WHAT THIS TASK INVOLVES ▸
Copy, without any alteration, the lines from the one that includes "(.38, .38, .14)]" up to and including the one that includes "OAKW = [4, 3, 3, 1.2]".

DATA LINES ▸
####################
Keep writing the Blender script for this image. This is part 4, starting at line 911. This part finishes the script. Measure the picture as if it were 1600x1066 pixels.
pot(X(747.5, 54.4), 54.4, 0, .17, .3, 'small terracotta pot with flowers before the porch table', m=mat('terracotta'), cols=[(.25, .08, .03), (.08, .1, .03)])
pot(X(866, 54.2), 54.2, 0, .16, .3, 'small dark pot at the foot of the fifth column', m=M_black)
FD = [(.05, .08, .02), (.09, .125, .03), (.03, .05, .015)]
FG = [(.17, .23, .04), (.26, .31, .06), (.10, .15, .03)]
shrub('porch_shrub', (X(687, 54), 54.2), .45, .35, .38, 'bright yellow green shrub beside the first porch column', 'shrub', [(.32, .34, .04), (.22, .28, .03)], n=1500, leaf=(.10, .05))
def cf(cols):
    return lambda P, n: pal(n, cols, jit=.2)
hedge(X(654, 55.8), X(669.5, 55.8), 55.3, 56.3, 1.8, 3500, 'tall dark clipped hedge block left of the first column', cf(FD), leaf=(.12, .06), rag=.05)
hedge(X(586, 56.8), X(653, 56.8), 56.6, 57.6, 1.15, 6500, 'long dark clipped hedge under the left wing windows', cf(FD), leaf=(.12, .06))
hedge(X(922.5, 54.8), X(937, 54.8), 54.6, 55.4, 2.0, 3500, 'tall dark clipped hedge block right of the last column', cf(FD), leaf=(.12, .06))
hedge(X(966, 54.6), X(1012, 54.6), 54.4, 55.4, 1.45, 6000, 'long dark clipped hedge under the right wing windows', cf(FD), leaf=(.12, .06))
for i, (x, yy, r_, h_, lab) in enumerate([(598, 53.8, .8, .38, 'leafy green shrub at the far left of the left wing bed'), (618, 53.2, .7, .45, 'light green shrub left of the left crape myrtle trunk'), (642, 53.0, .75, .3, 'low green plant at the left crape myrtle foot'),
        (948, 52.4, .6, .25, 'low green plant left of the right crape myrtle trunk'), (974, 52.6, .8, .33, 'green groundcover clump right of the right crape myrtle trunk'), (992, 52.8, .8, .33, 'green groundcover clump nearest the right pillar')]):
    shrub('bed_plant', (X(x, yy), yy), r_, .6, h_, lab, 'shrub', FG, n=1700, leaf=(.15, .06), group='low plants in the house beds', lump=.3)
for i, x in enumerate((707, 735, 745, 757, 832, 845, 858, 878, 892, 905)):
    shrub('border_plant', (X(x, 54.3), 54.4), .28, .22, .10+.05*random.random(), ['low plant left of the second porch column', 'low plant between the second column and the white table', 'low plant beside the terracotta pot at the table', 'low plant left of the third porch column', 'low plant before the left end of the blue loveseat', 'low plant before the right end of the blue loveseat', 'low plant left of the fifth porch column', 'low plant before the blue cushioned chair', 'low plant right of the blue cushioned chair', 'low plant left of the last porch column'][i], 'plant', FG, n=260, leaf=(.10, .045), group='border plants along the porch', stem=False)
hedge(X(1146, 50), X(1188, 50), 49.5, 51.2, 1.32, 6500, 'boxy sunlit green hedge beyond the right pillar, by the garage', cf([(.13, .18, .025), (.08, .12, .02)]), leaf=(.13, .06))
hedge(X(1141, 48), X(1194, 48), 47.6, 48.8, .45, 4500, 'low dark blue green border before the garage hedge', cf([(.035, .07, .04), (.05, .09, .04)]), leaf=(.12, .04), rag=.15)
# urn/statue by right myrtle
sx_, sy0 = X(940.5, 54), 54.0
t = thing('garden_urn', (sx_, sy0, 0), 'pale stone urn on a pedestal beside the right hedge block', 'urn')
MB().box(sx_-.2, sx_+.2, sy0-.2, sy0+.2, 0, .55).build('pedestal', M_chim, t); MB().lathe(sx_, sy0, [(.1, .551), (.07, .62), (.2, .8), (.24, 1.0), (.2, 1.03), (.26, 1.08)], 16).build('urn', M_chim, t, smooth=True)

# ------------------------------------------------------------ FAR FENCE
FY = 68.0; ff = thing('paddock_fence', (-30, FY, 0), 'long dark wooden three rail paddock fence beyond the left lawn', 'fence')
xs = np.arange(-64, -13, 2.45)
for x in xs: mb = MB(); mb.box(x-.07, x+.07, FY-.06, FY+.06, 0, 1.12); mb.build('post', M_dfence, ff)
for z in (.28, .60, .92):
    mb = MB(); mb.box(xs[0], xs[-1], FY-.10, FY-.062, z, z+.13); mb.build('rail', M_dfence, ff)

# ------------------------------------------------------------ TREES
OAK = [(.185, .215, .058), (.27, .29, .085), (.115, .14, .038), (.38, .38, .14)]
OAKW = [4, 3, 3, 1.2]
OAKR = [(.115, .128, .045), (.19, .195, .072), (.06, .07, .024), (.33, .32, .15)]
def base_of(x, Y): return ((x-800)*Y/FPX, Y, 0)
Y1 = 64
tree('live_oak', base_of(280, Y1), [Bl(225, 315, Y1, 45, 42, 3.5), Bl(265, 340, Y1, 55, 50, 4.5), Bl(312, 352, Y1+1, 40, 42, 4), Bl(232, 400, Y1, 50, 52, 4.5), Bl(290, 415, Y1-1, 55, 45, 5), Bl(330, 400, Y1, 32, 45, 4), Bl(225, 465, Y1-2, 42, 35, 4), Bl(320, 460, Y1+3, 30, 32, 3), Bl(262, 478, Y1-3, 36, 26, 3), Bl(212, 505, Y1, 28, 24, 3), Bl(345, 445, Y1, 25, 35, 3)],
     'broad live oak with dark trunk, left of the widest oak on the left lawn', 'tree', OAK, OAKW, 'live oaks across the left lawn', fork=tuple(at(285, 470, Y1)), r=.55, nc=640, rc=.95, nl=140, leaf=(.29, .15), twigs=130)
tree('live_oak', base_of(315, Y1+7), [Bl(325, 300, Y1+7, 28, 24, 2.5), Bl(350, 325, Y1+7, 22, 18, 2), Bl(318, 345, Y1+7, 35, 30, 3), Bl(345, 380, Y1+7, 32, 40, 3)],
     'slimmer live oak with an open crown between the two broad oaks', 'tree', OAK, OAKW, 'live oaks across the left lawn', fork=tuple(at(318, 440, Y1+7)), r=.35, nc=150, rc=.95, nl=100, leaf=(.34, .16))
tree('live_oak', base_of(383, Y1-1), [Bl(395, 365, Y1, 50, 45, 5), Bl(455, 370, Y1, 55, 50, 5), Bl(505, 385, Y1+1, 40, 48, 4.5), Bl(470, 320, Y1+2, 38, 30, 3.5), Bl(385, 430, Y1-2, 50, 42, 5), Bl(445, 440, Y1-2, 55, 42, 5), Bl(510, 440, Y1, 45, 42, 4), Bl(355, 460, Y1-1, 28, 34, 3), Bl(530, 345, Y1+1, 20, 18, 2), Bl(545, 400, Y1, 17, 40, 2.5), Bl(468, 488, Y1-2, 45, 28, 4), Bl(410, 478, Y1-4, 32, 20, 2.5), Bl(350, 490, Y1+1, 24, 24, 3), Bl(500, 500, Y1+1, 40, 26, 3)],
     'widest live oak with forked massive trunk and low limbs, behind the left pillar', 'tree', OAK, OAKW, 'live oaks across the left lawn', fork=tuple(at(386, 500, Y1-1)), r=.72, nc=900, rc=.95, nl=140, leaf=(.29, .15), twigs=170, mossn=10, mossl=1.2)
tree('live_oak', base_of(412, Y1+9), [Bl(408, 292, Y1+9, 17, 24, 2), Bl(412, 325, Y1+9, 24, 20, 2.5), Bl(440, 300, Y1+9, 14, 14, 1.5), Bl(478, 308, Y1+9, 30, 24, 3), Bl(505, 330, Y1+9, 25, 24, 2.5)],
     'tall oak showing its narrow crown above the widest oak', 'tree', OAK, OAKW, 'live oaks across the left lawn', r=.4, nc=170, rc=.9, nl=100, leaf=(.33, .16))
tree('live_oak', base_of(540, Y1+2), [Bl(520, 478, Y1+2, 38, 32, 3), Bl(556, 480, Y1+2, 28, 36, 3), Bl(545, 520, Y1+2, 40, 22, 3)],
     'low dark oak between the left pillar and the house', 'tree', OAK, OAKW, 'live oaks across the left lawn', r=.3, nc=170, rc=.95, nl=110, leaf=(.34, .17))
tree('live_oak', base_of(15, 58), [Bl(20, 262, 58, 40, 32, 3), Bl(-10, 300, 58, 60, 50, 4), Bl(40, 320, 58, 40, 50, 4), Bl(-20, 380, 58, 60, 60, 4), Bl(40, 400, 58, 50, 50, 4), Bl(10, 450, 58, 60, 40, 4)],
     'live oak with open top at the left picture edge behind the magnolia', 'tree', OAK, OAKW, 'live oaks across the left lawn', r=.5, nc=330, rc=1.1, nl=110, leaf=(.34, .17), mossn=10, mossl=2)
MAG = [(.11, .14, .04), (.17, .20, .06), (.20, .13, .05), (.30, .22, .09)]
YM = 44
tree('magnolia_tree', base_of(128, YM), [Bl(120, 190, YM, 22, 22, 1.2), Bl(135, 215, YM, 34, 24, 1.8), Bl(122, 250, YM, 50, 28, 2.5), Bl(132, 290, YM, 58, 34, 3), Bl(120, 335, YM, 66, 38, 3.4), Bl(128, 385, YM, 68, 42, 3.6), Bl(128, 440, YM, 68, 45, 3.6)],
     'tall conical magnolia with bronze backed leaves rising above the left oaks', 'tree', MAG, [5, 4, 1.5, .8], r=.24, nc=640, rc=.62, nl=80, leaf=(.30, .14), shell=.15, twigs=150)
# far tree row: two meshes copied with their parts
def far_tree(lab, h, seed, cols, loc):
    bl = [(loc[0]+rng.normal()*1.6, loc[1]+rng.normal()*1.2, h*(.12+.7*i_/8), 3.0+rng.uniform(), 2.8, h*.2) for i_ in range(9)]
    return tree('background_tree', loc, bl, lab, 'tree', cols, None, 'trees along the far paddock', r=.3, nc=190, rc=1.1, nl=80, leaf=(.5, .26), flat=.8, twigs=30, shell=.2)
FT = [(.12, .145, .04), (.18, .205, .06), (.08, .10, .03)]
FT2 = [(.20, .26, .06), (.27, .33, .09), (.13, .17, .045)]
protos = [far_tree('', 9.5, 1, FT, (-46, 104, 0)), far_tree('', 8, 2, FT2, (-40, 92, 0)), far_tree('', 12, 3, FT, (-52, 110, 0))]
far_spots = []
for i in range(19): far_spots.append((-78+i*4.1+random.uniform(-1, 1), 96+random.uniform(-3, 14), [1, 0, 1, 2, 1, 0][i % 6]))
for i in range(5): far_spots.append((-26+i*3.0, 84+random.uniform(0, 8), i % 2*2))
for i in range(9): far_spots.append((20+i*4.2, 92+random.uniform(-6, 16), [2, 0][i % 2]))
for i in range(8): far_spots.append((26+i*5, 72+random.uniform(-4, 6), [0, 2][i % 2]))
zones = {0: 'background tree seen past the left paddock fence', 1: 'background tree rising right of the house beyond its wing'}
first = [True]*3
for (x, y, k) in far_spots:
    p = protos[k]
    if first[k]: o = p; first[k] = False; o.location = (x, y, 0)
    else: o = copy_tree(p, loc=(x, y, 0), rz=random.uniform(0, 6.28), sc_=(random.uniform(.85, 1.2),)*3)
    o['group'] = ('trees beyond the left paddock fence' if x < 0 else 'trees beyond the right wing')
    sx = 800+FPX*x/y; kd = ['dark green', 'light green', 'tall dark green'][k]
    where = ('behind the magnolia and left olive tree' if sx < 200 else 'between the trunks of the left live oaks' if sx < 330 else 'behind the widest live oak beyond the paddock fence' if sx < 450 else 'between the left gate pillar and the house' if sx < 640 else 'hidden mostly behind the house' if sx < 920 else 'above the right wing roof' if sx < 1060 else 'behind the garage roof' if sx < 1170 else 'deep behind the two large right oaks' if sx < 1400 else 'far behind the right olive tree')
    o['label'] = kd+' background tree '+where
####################
TASK RESPONSE ▸
OAK = [(.185, .215, .058), (.27, .29, .085), (.115, .14, .038), (.38, .38, .14)]
OAKW = [4, 3, 3, 1.2]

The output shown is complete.